College Dating: Why People Don't Want To Commit

To many, college is viewed as an opportunity to meet new people and explore oneself; however, most students tend to exclude a committed relationship from the long list of varying life experiences. When I was a freshman in college, I too was not looking to commit to someone else, but at the same time, I also wanted to know why others did not want that level of love even if it was offered to them. I went ahead and took to social media to ask the open-ended question of why college students do not want to commit and what I found stems much deeper than I thought. It goes far past the hookup culture lifestyle our society has seemed to become accustomed to. 

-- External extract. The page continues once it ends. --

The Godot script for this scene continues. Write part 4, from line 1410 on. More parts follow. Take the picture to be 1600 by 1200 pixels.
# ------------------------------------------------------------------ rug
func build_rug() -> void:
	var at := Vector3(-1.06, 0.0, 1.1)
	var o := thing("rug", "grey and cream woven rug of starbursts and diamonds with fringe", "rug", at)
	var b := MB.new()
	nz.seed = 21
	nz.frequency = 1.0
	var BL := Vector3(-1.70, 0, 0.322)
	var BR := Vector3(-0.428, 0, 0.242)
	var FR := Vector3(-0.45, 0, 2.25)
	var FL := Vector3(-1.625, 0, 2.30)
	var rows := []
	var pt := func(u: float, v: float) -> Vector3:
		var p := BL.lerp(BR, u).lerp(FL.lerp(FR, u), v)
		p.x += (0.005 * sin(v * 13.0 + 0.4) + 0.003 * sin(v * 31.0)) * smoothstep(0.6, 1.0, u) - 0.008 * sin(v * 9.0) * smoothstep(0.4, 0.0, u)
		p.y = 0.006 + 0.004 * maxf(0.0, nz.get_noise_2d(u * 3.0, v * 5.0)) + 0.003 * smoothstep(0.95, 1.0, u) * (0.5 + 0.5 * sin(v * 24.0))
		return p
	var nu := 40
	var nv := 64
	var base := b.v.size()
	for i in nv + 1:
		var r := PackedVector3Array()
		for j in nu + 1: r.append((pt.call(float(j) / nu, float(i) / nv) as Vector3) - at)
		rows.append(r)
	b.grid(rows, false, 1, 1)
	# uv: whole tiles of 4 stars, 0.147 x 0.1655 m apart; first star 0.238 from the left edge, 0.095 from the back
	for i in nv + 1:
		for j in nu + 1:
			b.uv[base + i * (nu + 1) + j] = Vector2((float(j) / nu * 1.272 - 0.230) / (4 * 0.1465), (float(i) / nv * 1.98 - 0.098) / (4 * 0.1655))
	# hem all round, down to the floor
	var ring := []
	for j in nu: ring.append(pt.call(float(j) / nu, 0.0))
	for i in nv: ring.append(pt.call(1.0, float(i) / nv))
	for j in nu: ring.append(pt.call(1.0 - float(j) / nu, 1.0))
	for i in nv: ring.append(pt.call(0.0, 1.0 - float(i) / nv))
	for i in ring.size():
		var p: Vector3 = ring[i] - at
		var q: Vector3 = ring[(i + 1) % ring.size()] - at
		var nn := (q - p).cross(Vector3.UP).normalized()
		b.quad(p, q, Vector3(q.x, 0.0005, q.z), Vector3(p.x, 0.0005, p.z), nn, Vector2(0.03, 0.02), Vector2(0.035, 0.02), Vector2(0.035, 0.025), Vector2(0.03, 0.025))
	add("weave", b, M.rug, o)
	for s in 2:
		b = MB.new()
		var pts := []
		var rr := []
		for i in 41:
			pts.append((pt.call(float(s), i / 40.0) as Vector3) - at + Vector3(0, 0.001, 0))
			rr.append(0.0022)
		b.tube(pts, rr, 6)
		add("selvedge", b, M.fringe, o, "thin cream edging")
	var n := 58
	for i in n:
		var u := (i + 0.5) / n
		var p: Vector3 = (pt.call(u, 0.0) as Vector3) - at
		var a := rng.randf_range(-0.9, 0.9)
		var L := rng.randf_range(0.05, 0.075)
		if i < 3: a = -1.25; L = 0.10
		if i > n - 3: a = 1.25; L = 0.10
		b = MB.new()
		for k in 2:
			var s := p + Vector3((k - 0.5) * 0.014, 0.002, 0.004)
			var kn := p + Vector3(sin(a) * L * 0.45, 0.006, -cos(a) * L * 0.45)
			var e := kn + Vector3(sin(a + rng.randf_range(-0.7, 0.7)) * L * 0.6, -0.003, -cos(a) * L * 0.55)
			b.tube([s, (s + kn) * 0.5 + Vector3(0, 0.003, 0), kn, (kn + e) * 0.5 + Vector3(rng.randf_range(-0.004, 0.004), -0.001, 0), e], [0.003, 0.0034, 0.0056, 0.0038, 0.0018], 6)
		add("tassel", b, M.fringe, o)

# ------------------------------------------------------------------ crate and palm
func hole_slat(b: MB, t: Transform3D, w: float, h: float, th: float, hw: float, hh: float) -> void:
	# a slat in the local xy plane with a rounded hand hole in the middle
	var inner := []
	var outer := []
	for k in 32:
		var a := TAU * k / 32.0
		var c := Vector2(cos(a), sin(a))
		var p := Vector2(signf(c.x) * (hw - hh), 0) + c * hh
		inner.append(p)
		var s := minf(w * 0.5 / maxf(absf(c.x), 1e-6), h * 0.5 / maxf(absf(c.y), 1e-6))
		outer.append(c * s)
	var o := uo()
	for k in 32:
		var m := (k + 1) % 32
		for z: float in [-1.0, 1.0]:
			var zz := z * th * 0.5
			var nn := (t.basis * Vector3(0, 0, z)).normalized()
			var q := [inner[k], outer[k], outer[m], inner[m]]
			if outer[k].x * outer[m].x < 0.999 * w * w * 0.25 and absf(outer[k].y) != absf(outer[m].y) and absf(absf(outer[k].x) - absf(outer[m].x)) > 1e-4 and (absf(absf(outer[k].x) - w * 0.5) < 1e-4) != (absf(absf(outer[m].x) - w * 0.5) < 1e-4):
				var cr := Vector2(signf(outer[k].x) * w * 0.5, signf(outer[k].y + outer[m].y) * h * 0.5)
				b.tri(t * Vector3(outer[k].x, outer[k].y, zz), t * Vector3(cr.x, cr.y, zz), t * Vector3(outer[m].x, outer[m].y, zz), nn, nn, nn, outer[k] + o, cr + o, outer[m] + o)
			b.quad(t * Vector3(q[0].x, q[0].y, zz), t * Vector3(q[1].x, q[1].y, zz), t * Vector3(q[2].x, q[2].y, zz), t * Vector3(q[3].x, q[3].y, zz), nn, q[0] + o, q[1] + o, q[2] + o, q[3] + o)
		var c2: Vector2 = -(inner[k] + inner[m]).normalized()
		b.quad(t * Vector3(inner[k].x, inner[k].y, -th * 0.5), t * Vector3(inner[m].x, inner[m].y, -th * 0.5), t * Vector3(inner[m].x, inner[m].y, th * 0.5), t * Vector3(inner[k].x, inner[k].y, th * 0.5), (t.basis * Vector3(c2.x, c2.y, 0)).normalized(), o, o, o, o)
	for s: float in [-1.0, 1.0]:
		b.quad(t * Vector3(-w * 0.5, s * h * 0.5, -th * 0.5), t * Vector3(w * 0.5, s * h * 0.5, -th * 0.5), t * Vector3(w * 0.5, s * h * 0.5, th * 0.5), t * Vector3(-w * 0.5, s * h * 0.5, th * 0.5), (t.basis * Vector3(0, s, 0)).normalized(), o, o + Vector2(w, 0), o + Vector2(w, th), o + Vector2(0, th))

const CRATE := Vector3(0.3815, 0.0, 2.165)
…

 "Becoming too dependent on your significant other can cause laziness." - University of Iowa Student, Class of 2021 

A University of Iowa Junior believes that it is spending too much time with your significant other, as well as underlying trust issues, is one of the main causes for college students to not want to commit to someone else. His stance on dependance is that it can cause laziness and cause you to spend too much time with one another and therefore not get important schoolwork and studying done, which is a major problem when considering the busy life of a college student. Stemming off from that point, we as college students are SO BUSY. This can lead to not seeing your significant other enough and lead to problems such as communication gaps. Prioritizing and time management is a huge part of a college student's lifestyle and adding another person's needs and emotions into that mix of responsibilities doesn't always end well. 

 

"Hookup Culture causes trust issues." - University of Iowa Student, Class of 2021/University of Illinois Student, Class of 2022/Anonymous  

Our society has moved from traditional dating to hookup culture. Because of this, individuals are commonly found not wanting to be tied down. They want to have the freedom to do as they please, especially freshman year when they have moved to a new place with a larger pool of people to get to know. People like to keep their options open so they are not missing out on the best opportunity that may present itself to them. Because of this type of culture and casual dating, trust issues tend to arise when people don't know where they stand romantically with one another (due to lack of communication) or if they are just a fling/ hookup. This can be super damaging, especially to those who do not particularly like hookup culture and aren't dating just to inevitably break up. 

"Letting someone else in could lead to rejection and a change in lifestyle." - University of Illinois, Class of 2022 

Friends and social life are a major part of a college student's lifestyle. Letting someone else in, from outside of your circle of friends, can be very daunting. This is mostly because of social pressure. If the majority of your friend group is single, it is almost guaranteed that you will feel nervous about pulling away from the lifestyle that everyone you spend your time with is living. This leads to the fear of being rejected by your social circle because of the significant life change that was made. 

 

"People are finding themselves and don't want to be focused on giving themselves to someone else." - Loyola University of Chicago, Class of 2022 

College is where you learn the most about yourself and while on that journey, balancing someone else's emotions along with your changing ones can be difficult. When you don't know who you are yet,  what you want in life or a partner, and aren't fully happy and content with yourself, it's near impossible to devote energy to someone else. In order to love others, you have to love yourself. If while on that journey all of your excess energy goes into someone else, as well as your friends and schoolwork, you will be left exhausted with nothing left to give yourself, the person who matters and needs it most.

 

 

In my opinion, college in and of itself is an extremely stressful atmosphere and people tend to look to their social interactions as a way to get away from those stressors. For some, a relationship may not be considered a stressor, but not every relationship is always perfect or even good and may cause more problems in an individual's life than needed and stray them away from their studies and friends, which are things most college students prioritize above all else. At the end of the day though, choosing to develop a romantic relationship with someone is your choice and if you are ready for that level of commitment then go for it!

Although there are many college students that do not desire that kind of connection, not everyone is the same and there are definitely still people who do. Communication is key and being honest about what you are looking for from the start is the best way to go about any relationship interest/potential. College is time for YOU and YOUR growth and taking control of YOUR life and if a relationship is part of that journey for you then you are living to the fullest.